It is a privilege to have a letter published in The Age, even if it was heavily edited and took second place to the attack on free market capitalism - see below.




The showdown: science versus the free market


5th February, 2007


WITH the heat rising in the global warming debate, I foresee a protracted battle emerging that will have many similarities with the epic battle between science and religion that began in the 17th century and, in the case of many religious fundamentalists, is still continuing.


On the one hand, we have the scientists who dedicate their lives to discovering how complex environmental systems work and understanding the long-term impacts of human activity on those systems. On the other hand, we have the free-market capitalists and their apologists including economists, business executives, corporate shareholders and conservative politicians - who will do anything to protect their own short-term interests and dogmas, regardless of scientific evidence or concern for the wellbeing of future generations.


Unfortunately, the status of science in the community is now well below that of free-market capitalism.


This "dumbing down" of society has occurred over the past 30 years or so. Partly because politicians are now more concerned with surplus budgets and lowering tax rates than educating young people who can solve difficult problems such as global warming. And partly because commercial media are more concerned with playing corporate games, their ratings and circulation figures, reporting trivia and sensationalising news than educating the public about important issues facing humanity.


We have already seen instances where Bush Administration officials have interfered with the reporting of scientific evidence related to the causes of global warming. We have also seen big mining and energy companies supporting the development of nuclear and "clean coal" technologies as solutions to global warming, while ignoring the obvious alternatives of reducing the demand for power and developing solar technologies.

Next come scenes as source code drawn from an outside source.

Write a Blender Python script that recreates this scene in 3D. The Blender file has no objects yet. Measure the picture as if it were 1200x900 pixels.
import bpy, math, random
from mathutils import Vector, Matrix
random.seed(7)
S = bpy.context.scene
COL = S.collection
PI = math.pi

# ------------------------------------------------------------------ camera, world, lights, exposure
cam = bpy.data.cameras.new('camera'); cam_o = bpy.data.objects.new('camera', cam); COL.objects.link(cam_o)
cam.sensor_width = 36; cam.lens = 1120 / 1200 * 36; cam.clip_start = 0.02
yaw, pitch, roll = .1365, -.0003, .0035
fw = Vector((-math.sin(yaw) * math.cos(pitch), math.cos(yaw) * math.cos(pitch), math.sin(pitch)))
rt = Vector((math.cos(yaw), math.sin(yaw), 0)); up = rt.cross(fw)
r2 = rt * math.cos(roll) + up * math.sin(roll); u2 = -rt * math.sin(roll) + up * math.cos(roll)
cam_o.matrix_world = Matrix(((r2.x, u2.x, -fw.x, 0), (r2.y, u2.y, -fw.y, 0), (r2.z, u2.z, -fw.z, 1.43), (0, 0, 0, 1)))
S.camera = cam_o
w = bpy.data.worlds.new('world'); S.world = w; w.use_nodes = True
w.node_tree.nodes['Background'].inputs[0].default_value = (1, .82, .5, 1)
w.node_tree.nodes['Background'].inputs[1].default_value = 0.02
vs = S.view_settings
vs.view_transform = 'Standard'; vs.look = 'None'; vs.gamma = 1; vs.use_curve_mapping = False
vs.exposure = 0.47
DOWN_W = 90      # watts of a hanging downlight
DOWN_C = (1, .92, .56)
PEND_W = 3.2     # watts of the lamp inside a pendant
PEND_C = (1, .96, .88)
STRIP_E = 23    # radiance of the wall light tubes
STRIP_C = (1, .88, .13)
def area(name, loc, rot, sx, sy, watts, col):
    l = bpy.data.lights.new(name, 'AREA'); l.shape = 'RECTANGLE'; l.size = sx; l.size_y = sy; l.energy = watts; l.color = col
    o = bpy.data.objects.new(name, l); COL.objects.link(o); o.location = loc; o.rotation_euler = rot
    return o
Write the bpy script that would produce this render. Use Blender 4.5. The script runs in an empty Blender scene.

I believe that effective solutions to the global warming problem will only come from the scientific community, not from supporters of free-market capitalism who will not voluntarily do anything that threatens their obsession with ever-growing wealth, consumption, cash flows, share prices and corporate profits. We, the public, need to decide which side we can really trust in the battle for the future of our planet: the scientists or the free-market capitalists.


Paul Fullerton, Camberwell




No scientific consensus


5th February, 2007

(Sentences in square brackets deleted from published version)


ALTHOUGH your editorial (3/2) claims "the science is clear: people cause climate change", it fails to mention that history is replete with similar doom-and-gloom predictions by scientists unless we humans restrain ourselves. The 1972 Blueprint for Survival, for example, effectively endorsed the Club of Rome prediction that the world would run out of resources without stabilising population and reducing living standards. That "blueprint" was supported by 14 fellows of the Royal Society and 36 holders of science chairs in British universities. As with other gloomy predictions, the opposite has occurred. Other similar examples of scientific "certainty" exist. Now we have more doom-and-gloom reports endorsed by even more scientists. #


[My long experience as Treasury deputy secretary with supposed scientific modeling and analysis is that economists are no better than scientists at predictions, let alone causes of events. It is unscientific to assert that the small average temperature increase since the mid 1960s is 90 percent certainly caused by increased greenhouse gas emissions from increased human activity. Why did temperatures fall in the previous twenty five year when such emissions increased strongly?]


Moreover, you fail to mention the recent, extensive, published analysis by distinguished scientists and economists rejecting the underlying analysis in both the Stern Review and the IPCC report. The fact is that there is no scientific or other consensus on this issue, and the Australian Government should make that clear.